(A block of data)
........

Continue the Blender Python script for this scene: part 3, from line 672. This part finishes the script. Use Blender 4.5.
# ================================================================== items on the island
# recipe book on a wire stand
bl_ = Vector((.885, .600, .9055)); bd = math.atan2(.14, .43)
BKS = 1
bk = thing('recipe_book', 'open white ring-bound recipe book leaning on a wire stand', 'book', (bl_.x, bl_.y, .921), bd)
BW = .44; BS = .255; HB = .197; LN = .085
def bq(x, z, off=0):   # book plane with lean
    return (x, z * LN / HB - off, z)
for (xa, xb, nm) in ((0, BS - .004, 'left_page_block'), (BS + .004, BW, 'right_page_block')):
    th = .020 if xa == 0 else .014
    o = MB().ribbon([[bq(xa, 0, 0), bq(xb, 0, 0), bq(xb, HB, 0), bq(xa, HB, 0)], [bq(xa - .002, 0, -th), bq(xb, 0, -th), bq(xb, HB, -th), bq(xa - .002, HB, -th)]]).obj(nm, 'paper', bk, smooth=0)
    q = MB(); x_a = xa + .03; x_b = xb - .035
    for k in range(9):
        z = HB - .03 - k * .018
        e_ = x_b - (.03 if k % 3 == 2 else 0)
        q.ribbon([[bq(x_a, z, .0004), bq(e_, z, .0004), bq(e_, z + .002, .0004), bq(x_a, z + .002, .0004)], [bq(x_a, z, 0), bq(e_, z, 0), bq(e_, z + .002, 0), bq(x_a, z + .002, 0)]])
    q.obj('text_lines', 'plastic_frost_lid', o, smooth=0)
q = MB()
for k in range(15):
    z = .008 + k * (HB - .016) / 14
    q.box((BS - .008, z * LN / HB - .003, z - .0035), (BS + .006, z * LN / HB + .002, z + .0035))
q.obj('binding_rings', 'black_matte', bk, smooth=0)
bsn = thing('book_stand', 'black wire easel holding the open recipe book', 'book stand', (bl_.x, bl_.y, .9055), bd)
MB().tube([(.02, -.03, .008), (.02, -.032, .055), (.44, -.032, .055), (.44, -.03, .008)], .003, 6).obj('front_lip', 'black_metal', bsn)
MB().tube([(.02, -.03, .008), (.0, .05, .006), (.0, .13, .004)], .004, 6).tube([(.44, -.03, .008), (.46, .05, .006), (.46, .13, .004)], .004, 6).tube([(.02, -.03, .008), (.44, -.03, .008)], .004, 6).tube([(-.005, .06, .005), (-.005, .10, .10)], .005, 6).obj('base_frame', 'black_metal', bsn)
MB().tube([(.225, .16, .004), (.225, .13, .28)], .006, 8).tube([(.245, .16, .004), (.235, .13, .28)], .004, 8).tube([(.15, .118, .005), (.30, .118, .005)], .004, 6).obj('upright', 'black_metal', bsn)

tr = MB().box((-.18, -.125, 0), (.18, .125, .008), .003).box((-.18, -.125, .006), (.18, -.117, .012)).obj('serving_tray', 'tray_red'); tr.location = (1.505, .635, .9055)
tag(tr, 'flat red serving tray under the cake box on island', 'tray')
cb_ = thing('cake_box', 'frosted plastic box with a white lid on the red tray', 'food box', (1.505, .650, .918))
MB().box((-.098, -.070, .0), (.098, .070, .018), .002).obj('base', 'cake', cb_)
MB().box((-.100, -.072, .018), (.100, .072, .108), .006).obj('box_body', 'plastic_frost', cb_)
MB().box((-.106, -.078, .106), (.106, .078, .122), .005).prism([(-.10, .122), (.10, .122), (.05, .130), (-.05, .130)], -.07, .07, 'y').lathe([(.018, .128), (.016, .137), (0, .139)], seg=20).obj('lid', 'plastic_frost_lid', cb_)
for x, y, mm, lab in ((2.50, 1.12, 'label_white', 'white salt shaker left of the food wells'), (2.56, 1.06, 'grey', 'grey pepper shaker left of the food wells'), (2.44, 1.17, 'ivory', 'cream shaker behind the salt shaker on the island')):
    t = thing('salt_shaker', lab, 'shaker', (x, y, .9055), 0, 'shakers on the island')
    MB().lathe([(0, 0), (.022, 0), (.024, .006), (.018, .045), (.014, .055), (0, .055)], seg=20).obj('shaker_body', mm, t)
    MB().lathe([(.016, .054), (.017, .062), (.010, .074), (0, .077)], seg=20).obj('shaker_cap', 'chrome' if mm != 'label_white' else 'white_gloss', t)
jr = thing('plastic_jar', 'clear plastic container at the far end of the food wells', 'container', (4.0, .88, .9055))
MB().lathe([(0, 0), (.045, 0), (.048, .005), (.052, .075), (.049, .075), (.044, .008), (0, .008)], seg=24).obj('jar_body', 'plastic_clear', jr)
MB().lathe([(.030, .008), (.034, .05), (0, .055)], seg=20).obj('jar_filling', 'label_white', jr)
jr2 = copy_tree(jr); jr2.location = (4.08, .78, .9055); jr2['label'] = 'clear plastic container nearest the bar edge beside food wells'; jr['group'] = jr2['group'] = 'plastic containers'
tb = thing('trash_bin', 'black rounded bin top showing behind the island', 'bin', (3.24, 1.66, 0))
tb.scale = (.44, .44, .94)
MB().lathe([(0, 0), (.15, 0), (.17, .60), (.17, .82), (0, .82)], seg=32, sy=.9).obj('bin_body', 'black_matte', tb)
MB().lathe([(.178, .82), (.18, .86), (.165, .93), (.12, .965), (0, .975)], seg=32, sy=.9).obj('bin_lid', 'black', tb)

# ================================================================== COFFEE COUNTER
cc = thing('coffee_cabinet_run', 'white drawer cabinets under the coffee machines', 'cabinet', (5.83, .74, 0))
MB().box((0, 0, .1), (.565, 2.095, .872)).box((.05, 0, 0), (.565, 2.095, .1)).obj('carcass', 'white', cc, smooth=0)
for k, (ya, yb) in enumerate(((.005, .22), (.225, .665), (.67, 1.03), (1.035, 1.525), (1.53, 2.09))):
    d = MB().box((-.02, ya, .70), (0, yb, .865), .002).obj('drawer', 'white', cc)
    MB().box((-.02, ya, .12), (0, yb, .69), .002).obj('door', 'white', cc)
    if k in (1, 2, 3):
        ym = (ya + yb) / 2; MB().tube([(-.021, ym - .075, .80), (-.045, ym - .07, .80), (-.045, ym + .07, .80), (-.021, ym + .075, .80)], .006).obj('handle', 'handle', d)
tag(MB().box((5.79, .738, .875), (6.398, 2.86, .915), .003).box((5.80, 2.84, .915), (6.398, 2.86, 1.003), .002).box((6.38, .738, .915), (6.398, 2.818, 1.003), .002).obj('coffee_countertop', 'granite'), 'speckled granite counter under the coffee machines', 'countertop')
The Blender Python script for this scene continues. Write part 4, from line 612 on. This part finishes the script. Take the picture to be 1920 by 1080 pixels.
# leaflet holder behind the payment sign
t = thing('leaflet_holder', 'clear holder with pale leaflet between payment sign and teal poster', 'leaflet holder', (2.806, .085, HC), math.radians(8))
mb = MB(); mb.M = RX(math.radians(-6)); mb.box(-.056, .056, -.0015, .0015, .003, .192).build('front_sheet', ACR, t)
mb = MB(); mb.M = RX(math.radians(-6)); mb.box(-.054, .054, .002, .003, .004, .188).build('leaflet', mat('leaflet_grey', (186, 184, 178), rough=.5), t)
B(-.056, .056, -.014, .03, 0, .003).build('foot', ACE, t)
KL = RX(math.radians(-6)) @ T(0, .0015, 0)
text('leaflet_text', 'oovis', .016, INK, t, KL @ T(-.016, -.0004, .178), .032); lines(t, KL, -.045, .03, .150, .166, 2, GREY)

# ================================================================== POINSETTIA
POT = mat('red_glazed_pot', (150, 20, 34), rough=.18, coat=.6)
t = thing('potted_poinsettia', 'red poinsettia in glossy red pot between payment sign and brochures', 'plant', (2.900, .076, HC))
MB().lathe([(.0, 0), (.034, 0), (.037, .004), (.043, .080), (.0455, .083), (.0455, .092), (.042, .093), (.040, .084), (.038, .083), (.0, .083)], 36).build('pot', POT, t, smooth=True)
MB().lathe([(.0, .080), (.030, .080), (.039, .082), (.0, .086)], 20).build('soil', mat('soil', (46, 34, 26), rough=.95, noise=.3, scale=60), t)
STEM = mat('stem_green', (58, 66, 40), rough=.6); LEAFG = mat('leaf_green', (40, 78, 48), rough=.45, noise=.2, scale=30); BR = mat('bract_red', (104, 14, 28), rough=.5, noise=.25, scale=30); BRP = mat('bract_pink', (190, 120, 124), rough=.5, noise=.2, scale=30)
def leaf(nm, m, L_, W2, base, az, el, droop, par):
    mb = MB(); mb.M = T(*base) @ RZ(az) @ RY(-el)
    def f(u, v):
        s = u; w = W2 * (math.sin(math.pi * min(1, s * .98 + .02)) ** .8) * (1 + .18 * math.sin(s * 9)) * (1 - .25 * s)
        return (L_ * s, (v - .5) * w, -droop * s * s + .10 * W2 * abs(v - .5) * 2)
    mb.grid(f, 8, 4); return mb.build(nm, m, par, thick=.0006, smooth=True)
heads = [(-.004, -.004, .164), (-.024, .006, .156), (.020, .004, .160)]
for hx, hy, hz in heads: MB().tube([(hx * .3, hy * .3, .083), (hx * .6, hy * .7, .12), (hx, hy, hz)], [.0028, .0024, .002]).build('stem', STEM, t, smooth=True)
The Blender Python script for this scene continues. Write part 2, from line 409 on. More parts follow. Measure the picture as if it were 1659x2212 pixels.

........

Your instructions: Output the lines of the records above exactly as they appear, from the line containing "by 1080 pixels." through the line containing "text('leaflet_text', 'oovis', .016, INK, t, KL".

Finished answer:
The Blender Python script for this scene continues. Write part 4, from line 612 on. This part finishes the script. Take the picture to be 1920 by 1080 pixels.
# leaflet holder behind the payment sign
t = thing('leaflet_holder', 'clear holder with pale leaflet between payment sign and teal poster', 'leaflet holder', (2.806, .085, HC), math.radians(8))
mb = MB(); mb.M = RX(math.radians(-6)); mb.box(-.056, .056, -.0015, .0015, .003, .192).build('front_sheet', ACR, t)
mb = MB(); mb.M = RX(math.radians(-6)); mb.box(-.054, .054, .002, .003, .004, .188).build('leaflet', mat('leaflet_grey', (186, 184, 178), rough=.5), t)
B(-.056, .056, -.014, .03, 0, .003).build('foot', ACE, t)
KL = RX(math.radians(-6)) @ T(0, .0015, 0)
text('leaflet_text', 'oovis', .016, INK, t, KL @ T(-.016, -.0004, .178), .032); lines(t, KL, -.045, .03, .150, .166, 2, GREY)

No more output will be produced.